Thursday, January 13, 2005

Physical Hyperlinking The World

Good thoughts.

From The Feature Hyperlinking the World.

While most of us snap silly candids with our cameraphones, computer vision researcher Hartmut Neven is leveraging the ubiquity of digital cameras to google the world.

A physical world Google?

I state what a world with physical world hyperlinks would look like here.

For computer vision researcher Hartmut Neven, the proliferation of cameraphones is an opportunity to put his life's work into every consumer's pocket. Neven, the head of the Laboratory for Human-Machine Interfaces at the University of Southern California's Information Sciences Institute, has developed image-recognition software optimized for mobile phone microprocessors. His technology, sold through start-up Neven Vision, already powers gimmicky MMS services from Vodafone Japan and NTT DoCoMo that automatically overlay special effects like tears or a halo on cameraphone video images.

Neven's eyes are on the future though. His long-term goal is to bring biometrics to the mobile masses and hyperlink the world through a system best described as "a visual Google."

Neven: You take a picture of something, send it to our servers, and we either provide you with more information or link you to the place that will.

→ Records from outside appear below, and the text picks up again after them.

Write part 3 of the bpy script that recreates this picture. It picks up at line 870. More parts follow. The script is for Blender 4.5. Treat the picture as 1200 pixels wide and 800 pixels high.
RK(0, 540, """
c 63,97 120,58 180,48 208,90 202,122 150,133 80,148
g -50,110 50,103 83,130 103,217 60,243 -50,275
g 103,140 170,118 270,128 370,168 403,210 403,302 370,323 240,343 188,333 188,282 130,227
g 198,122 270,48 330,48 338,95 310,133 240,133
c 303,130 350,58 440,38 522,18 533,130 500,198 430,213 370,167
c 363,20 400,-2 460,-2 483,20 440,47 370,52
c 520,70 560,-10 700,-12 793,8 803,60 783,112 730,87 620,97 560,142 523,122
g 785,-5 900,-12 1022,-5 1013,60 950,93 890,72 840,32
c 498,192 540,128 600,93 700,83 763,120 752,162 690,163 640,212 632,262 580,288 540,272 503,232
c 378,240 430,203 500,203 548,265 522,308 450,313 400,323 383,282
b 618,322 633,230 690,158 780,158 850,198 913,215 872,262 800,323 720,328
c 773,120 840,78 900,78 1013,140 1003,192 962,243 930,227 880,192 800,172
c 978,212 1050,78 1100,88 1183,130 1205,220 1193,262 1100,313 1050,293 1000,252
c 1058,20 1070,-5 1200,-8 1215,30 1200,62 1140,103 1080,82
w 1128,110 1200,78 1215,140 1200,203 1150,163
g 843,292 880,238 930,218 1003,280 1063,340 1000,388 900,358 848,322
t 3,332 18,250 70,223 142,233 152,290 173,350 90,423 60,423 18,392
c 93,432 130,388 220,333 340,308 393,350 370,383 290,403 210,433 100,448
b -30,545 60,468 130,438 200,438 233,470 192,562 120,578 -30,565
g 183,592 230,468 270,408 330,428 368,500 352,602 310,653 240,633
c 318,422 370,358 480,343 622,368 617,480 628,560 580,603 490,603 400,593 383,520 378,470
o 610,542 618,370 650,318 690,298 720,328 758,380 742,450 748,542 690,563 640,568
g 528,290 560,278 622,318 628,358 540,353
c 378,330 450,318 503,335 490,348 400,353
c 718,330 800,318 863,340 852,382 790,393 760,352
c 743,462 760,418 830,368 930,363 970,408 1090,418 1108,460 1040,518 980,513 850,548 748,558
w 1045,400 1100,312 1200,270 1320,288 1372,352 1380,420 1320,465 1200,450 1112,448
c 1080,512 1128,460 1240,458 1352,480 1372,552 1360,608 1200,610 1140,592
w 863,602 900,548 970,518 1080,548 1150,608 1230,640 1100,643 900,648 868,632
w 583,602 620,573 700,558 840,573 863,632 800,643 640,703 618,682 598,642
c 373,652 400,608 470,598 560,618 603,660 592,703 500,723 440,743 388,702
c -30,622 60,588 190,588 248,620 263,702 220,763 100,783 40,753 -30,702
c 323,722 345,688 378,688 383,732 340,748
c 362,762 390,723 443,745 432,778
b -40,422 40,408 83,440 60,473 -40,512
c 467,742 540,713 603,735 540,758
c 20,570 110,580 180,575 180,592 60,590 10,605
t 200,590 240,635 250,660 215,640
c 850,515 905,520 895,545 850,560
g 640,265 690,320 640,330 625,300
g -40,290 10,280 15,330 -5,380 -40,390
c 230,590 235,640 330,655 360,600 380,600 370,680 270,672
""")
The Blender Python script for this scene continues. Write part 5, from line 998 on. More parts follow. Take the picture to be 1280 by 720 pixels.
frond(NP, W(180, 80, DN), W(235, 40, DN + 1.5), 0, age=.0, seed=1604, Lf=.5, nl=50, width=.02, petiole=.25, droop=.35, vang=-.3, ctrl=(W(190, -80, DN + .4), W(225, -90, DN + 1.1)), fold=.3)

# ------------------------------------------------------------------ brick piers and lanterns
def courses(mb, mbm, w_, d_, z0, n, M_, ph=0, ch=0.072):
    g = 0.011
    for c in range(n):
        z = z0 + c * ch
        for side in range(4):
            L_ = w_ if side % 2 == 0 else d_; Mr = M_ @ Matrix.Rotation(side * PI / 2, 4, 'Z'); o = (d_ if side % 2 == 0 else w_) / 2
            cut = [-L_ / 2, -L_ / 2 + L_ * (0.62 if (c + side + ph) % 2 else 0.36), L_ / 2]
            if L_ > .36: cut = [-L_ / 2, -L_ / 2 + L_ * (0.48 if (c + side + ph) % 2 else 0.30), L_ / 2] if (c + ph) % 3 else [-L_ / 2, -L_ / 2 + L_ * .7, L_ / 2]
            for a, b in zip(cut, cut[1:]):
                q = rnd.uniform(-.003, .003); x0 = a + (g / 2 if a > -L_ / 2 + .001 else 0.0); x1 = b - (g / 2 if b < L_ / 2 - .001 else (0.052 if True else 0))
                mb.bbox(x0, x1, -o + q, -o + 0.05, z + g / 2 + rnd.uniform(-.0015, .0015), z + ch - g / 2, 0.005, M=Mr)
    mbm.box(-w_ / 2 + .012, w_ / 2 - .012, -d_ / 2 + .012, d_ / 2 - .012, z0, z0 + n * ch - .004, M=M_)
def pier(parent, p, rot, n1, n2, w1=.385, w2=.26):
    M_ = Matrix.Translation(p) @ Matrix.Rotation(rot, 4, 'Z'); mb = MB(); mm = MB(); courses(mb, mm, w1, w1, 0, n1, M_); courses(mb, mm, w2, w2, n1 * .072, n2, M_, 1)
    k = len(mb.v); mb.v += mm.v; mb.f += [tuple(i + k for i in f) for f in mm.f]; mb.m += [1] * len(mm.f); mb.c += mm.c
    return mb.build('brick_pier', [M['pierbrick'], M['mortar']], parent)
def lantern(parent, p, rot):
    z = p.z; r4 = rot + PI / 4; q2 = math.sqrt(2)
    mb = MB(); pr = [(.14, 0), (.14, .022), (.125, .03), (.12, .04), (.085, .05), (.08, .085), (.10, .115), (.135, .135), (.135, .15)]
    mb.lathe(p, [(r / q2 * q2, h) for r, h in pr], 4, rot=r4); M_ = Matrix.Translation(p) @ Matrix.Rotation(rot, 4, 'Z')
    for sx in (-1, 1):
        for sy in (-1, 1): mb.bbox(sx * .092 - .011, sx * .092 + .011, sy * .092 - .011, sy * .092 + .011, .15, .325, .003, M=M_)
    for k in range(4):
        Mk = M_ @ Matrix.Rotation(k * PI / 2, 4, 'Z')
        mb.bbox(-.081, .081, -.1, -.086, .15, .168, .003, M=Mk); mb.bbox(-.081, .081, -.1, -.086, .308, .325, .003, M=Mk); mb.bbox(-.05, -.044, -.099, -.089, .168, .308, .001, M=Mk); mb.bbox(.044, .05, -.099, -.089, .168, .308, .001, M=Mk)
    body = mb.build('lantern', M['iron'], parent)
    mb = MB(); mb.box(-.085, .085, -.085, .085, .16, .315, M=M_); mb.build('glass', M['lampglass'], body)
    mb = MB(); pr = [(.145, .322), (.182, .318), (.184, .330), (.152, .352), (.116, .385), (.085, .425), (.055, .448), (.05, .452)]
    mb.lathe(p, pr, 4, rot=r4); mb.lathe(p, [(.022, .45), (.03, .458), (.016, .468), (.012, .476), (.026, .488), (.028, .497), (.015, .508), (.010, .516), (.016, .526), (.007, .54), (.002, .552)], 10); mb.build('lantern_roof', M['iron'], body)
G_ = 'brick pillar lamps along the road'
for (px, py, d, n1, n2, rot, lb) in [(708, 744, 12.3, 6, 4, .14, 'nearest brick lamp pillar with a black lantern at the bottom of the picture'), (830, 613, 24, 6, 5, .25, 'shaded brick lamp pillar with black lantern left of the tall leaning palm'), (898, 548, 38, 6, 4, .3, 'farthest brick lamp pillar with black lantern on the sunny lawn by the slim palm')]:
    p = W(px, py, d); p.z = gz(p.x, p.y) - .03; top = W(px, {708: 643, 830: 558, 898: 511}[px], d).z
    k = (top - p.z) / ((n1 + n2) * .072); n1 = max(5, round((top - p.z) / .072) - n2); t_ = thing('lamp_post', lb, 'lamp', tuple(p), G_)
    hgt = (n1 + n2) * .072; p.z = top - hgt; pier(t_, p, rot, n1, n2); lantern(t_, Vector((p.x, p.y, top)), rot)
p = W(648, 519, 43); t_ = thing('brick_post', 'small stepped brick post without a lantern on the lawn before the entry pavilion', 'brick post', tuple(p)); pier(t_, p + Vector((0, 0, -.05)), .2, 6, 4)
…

I would think the size of that database would be infinite. Why not start with "pictures" that are already in a database? "Pictures" of images that are already considered universal. These can be words, numbers..etc.

Let's say you're standing in front of the Mona Lisa in the Louvre. You take a snapshot with your cameraphone and instantly receive an audio-visual narrative about the painting. Then you step out of the Louvre and see a cafe. Should you go in? Take a shot from the other side of the street and a restaurant guide will appear on your phone. You sit down inside, but perhaps your French is a little rusty. You take a picture of the menu and a dictionary comes up to translate.

There is a huge variety of people in these kinds of situations, from stamp collectors, to people who want to check their skin melanoma, to police officers who need to identify the person in front of them.

TheFeature: But how do you seed such a massive database of objects?

Neven: The key is to start with well-defined segments where the cost and effort of building the database is not that large.

The analogy I would use is a library. You dont go into a library and ask for a book on bugs by author Joe Smith and expect the librarian to find it by scanning all of books in the library. The librarian looks up either the title or author in a database that is universal amongst all libraries. That way the search is quicker and will provide the same results to all.

Another example the phone number. There are thousands of people with the phone number 342-8363, but by adding a prefix of 212, then the country code 1 you have identified the one person in the world with that number. Just apply the same principle to images.

A nice rollout example would be a movie guide. If you see a billboard of a movie on a bus, you take a shot of it and then are routed to a relevant site where you can download a trailer or get show times. All we would need are images of a couple hundred billboards. The same is true with the Louvre example, where a collection of images already exists.

Instead of putting couple hundred billboard images in a database, the data is already on those billboards. Its the words or a UPC code. Soon an rfid tag will put on all of these items and you wont even have to take a picture, just wave your phone near it for identification.

The variable you have to consider, and its a biggie, is the distance from the image the cameraphone takes the picture. That in itself will create many versions of the same thing...an endless database for just one image. Lighting conditions, pixels, weather consitions are others.


Neven: Mobile advertising is a natural place to start this and get the kinks out. You could take a picture of the new BMW and automatically be entered into a sweepstakes. An advertising campaign would create awareness about this technology so people would learn how to use it.

Don't you think BMW would like to know you have interest in their prodcut and be willing to pay for this info too? BMW could directly market to you now. Efficient, dynamic, one-on-one marketing.

IN some ways,it's already being done. Corvette just introduced a way for people to get the new Z06 model pictures to text a number and get images sent back to them.

My thinking is to keep it simple to gain acceptability. I agree though that a server that can resolve images of any kind will be huge going forward.